Les sept salles sont certes meublées de tapis, céramiques, photos, lits, luminaires ainsi que d’une profusion de chaises sous toutes les formes possibles. «Le fil rouge est la chaise et ensuite les artistes et designers l’interprètent chacun de son côté», confirme Chantal Prod’hom.
Chaque salle offre une vidéo avec un petit commentaire expliquant le pourquoi et le comment des travaux réunis.
De la destruction…
Effectivement, au deuxième coup d’œil, le visiteur comprend le titre de l’exposition: les objets sont souvent brisés, déformés, éventrés. Par exemple, la Néerlandaise Barbara Visser casse des mythes avec «Detitled» (dé-titré), un ensemble de 13 photos de grands classiques du design malmenés par le temps ou par l’artiste, parfois avec une grande violence. A l’arrivée, ces sièges très célèbres prennent une dimension bien différente.
«Le terme destroy – détruire – véhicule bien entendu un message négatif : cela signifie la déconstruction de (vieux) modèles, la contestation de valeurs dites sûres et le renversement de systèmes existants», explique Hilde Teerlinck.
Certains artistes ont transformé l’objet en manifeste. Comme la série «Skip Furniture», installation de 10 chaises de terrasse de bistrot ornées du slogan «Stop discriminating cheap furniture» (halte à la discrimination des chaises bon marché) de l’Espagnol Martí Guixé.
Explication de la directrice du Mudac: «Vue et revues au point d’être devenues des parasites urbains tellement elles sont moches, ces chaises ont su résister au temps et aux intempéries. Et voilà que cet artiste en fait une sculpture! C’est un pied de nez qui a du style!»
Plusieurs des 31 artistes représentés au Mudac utilisent la récupération pour renvoyer un message critique à la société de consommation où ils sont nés. «Ils revisitent les grands classiques, quitte à les maltraiter, parfois sur le mode de l’humour mais aussi de l’hommage, pas toujours dans la confrontation», ajoute Chantal Prod’Hom.
…à l’hommage
Dans le registre de l’hommage, «Bedroom Ensemble» de la Genevoise Sylvie Fleury occupe toute une salle.
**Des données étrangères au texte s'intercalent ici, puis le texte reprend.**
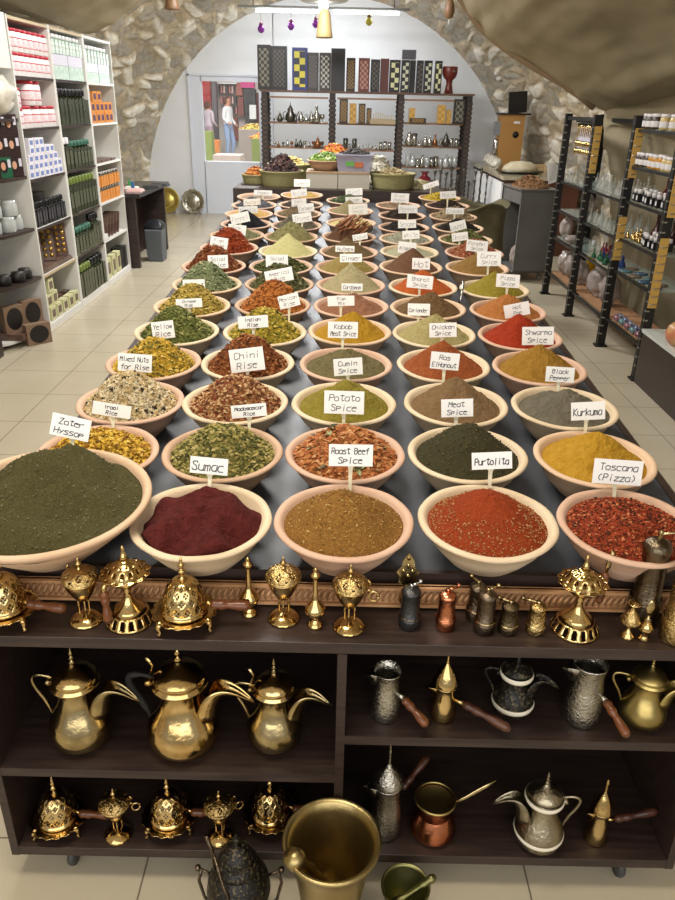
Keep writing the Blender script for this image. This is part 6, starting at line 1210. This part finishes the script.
def person(x, y, lab, h=1.7, shirt='e8e8ea', pants='8fa4c4', back=None, hair='5c3428', face=-1):
    m = bpy.data.meshes.new('person'); k = h/1.7
    V = {'pel': (0, 0, .93, .15), 'wai': (0, 0, 1.08, .13), 'che': (0, 0, 1.28, .155), 'nec': (0, 0, 1.45, .06), 'hea': (0, -.01, 1.56, .095), 'top': (0, 0, 1.64, .08),
         'shl': (-.17, 0, 1.38, .06), 'ell': (-.22, .02, 1.12, .045), 'wrl': (-.2, -.16, .98, .03), 'hal': (-.19, -.22, .97, .035), 'shr': (.17, 0, 1.38, .06), 'elr': (.22, .02, 1.12, .045), 'wrr': (.2, -.14, .95, .03), 'har': (.19, -.2, .93, .035),
         'hil': (-.09, 0, .86, .1), 'knl': (-.1, -.04, .48, .065), 'anl': (-.1, .02, .09, .045), 'tol': (-.1, -.12, .03, .035), 'hir': (.09, 0, .86, .1), 'knr': (.11, -.1, .48, .065), 'anr': (.12, .0, .09, .045), 'tor': (.12, -.14, .03, .035)}
    K = list(V); E = [('pel', 'wai'), ('wai', 'che'), ('che', 'nec'), ('nec', 'hea'), ('hea', 'top'), ('che', 'shl'), ('shl', 'ell'), ('ell', 'wrl'), ('wrl', 'hal'), ('che', 'shr'), ('shr', 'elr'), ('elr', 'wrr'), ('wrr', 'har'), ('pel', 'hil'), ('hil', 'knl'), ('knl', 'anl'), ('anl', 'tol'), ('pel', 'hir'), ('hir', 'knr'), ('knr', 'anr'), ('anr', 'tor')]
    m.from_pydata([tuple(c*k for c in V[n][:3]) for n in K], [(K.index(a), K.index(b)) for a, b in E], [])
    o = bpy.data.objects.new('person', m); COL.objects.link(o); o.location = (x, y, 0); o.rotation_euler = (0, 0, face)
    sk = o.modifiers.new('skin', 'SKIN'); lay = m.skin_vertices[0] if m.skin_vertices else None
    if lay is None:
        bpy.context.view_layer.objects.active = o
    lay = m.skin_vertices[0]
    for i, n in enumerate(K): lay.data[i].radius = (V[n][3]*k, V[n][3]*k*(.75 if n in ('che', 'wai', 'pel') else 1))
    lay.data[0].use_root = True; o.modifiers.new('s', 'SUBSURF').render_levels = 2
    o.modifiers['s'].levels = 2
    dg = bpy.context.evaluated_depsgraph_get(); me = bpy.data.meshes.new_from_object(o.evaluated_get(dg)); o.modifiers.clear(); o.data = me
    me.materials.clear()
    for mm in (mat('skin', 'b98468', .6), mat('shirt_'+shirt, shirt, .8), mat('pants_'+pants, pants, .8), mat('shoe_dark', '3a3030', .6)): me.materials.append(mm)
    for p in me.polygons:
        z = p.center.z/k; r = math.hypot(p.center.x, p.center.y)/k; p.use_smooth = True
        p.material_index = 3 if z < .07 else 2 if z < .98 and abs(p.center.x)/k < .17 and p.center.y/k > -.17 else 1 if z < 1.43 and p.center.y/k > -.13 else 0
    hb = MB().lathe([(.001, -.0), (.06, -.0), (.102, .06), (.108, .13), (.09, .19), (.05, .215), (.001, .22)], 20); ho = hb.build('hair', mat('hair_brown', hair, .8), o, (0, .03*k, 1.46*k)); ho.scale = (.95*k, .8*k, k)
    return tag(o, lab, 'person')
person(-3.44, 24.0, 'person in a white top and light blue jeans standing in the street', 1.78, face=1.2)
person(-4.05, 24.2, 'person in pale clothes at the far left beyond the door', 1.65, 'c8b8c0', 'a89098', face=2.5)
A première vue, on a vraiment l’impression de se trouver dans une chambre à coucher kitsch aux couleurs de sorbets.
Et puis on s’aperçoit que les perspectives sont forcées de manière à créer une troisième dimension, que les meubles sont légèrement trop grands et qu’ils n’ont plus aucune fonction car entièrement recouverts de fausse fourrure, sauf le miroir…
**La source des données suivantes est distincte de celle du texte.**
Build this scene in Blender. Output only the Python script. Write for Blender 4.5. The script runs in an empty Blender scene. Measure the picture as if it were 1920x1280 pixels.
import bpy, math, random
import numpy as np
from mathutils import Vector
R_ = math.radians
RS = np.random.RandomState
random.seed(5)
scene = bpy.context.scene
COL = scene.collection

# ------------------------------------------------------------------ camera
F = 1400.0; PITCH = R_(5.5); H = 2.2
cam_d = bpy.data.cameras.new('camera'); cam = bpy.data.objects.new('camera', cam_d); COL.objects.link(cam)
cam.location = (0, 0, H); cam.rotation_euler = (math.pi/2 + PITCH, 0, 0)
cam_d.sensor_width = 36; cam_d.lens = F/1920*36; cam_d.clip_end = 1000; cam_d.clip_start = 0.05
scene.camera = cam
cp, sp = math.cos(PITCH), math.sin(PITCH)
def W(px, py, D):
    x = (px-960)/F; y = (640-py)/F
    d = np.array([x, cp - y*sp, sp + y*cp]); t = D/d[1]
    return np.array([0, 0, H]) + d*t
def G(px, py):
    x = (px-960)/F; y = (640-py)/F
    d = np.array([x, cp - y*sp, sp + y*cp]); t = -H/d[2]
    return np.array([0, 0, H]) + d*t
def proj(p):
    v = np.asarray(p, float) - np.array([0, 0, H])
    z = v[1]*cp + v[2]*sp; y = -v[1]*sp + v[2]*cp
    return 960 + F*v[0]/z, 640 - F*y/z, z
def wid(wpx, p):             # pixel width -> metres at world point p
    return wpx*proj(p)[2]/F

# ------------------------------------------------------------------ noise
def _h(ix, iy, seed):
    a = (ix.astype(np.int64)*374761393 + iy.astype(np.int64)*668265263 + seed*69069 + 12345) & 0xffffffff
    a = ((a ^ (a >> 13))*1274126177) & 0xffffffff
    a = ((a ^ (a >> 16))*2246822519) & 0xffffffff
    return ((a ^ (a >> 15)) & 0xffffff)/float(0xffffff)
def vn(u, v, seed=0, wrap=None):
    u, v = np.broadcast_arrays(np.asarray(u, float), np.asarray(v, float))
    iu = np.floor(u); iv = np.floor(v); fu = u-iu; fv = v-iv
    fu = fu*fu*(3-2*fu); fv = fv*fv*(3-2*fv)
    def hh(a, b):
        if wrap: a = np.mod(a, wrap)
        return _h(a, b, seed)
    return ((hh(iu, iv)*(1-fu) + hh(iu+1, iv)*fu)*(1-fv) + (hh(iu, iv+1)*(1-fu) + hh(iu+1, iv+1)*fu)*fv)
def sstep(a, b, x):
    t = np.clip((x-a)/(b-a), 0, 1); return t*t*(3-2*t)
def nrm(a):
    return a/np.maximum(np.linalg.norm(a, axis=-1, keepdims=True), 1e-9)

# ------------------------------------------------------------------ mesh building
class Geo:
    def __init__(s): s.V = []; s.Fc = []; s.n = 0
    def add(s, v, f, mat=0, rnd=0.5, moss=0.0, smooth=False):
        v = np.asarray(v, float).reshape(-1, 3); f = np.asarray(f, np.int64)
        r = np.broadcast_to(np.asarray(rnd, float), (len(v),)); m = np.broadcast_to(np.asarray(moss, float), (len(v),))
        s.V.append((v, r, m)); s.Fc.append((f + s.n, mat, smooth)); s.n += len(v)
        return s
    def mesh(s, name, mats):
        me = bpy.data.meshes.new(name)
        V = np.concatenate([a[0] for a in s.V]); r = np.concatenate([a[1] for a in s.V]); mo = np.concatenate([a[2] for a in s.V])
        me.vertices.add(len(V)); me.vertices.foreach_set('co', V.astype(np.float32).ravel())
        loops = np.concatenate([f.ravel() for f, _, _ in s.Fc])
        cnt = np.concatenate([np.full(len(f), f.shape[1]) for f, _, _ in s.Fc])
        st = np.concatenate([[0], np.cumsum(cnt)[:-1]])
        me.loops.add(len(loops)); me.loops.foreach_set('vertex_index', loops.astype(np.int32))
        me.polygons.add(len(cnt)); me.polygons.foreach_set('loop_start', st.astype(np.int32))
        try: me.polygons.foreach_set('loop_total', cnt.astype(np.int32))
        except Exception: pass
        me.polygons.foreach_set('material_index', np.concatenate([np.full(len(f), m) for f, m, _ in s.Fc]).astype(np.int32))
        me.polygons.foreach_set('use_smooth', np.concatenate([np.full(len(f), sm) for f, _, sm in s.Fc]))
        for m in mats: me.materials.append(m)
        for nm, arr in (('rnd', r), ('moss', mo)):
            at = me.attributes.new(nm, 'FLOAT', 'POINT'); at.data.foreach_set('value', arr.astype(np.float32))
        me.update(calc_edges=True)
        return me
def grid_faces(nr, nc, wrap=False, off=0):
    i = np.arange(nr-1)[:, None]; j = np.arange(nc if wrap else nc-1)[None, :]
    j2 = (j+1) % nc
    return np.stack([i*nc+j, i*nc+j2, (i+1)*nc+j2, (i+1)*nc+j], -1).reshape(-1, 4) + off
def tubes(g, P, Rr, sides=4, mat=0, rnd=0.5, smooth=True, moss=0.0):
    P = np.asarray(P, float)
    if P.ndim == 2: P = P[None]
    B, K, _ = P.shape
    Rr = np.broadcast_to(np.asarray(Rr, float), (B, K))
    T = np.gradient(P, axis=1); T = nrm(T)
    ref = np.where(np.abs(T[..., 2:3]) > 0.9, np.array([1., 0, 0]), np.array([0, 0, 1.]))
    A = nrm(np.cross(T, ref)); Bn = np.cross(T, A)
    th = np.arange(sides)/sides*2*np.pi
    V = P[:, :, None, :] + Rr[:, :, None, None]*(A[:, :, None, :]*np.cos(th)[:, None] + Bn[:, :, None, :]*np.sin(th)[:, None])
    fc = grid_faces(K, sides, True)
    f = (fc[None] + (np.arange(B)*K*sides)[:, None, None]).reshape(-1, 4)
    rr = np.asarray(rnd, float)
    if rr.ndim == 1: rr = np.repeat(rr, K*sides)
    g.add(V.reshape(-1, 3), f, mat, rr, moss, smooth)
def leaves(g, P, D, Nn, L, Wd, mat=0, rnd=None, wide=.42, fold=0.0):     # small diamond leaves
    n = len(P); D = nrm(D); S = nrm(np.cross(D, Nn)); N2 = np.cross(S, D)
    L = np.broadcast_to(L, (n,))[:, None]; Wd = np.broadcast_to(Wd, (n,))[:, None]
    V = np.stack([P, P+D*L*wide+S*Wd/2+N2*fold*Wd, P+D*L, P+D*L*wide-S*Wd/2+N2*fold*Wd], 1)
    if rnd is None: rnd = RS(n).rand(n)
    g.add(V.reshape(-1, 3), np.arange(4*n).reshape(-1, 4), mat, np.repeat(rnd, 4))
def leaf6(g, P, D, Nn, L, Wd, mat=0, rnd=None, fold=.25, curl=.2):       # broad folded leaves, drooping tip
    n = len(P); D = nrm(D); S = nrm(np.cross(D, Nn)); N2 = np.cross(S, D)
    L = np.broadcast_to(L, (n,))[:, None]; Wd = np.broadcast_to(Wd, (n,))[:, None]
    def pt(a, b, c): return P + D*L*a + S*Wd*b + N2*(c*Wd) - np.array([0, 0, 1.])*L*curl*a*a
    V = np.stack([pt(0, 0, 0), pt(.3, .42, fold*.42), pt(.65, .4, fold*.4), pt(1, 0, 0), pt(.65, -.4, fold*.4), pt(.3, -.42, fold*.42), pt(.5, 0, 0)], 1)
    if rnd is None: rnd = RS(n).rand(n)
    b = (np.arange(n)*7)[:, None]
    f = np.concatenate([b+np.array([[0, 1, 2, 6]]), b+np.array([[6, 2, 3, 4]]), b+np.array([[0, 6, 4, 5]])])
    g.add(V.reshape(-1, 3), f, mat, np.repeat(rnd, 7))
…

Cette installation est un hommage à Claes Oldenburg, grande figure du Pop Art qui avait présenté en 1963 un «Bedroom Ensemble», reproduisant une chambre de motel californien bon marché, avec son faux marbre et son faux bois.
«Ce travail est d’une féminité exacerbée, avec son côté moelleux, elle maîtrise si bien les clichés, le kitsch et l’humour qu’elle n’a pas besoin de jouer les féministes», commente encore Chantal Prod’Hom.
Une démarche insolite
Chantal Prod’Hom et son équipe ont été séduites par la démarche insolite (et pionnière) de Hilde Teerlinck qui «répond à notre envie de questionnement sur la relation entre l’art et le design, de confronter ces deux démarches qui ne cessent à la fois de se contaminer et de s’alimenter mutuellement, comme des frères ennemis qui ont pourtant sans cesse besoin l’un de l’autre».
Et de poursuivre: «Ce qui nous intéresse, ce sont ces interrogations sur notre mode de vie. C’est ça, l’art contemporain, et cela peut intéresser un public large. Ces objets racontent des histoires, parfois avec humour, parfois avec violence aussi.»
En concevant cette exposition, Hilde Teerlinck a cherché enfin à montrer «le rapport complexe entre le statut de vedettes des designers et artistes contemporains (qui s’appuie sur la consommation) et met en question la position et l’importance de l’objet dans notre société industrialisée. La révolution industrielle et les développements technologiques récents sont en partie responsables de la perte de respect pour le savoir-faire, la tradition et les processus de production artisanaux.»
Isabelle Eichenberger, swissinfo.ch
L’art du ready-made consiste à choisir un objet manufacturé et à le désigner comme œuvre d’art. Initiée au 20e siècle par l’artiste franco-américain Marcel Duchamp (1887-1968).
Ce sont des œuvres d’art qui n’ont pas été réalisées par l’artiste mais qui sont revisitées par l’artiste qui n’intervient que pour les sélectionner, changer leur contexte, leur statut et leur définition.
Le premier exemple est une roue de bicyclette juchée sur un tabouret («Roue de bicyclette»), réalisé en 1913 par Marcel Duchamp.
Cette démarche a donné naissance à une grande partie des pratiques de l’art contemporain, qu’elles s’en réclament ou s’en défendent.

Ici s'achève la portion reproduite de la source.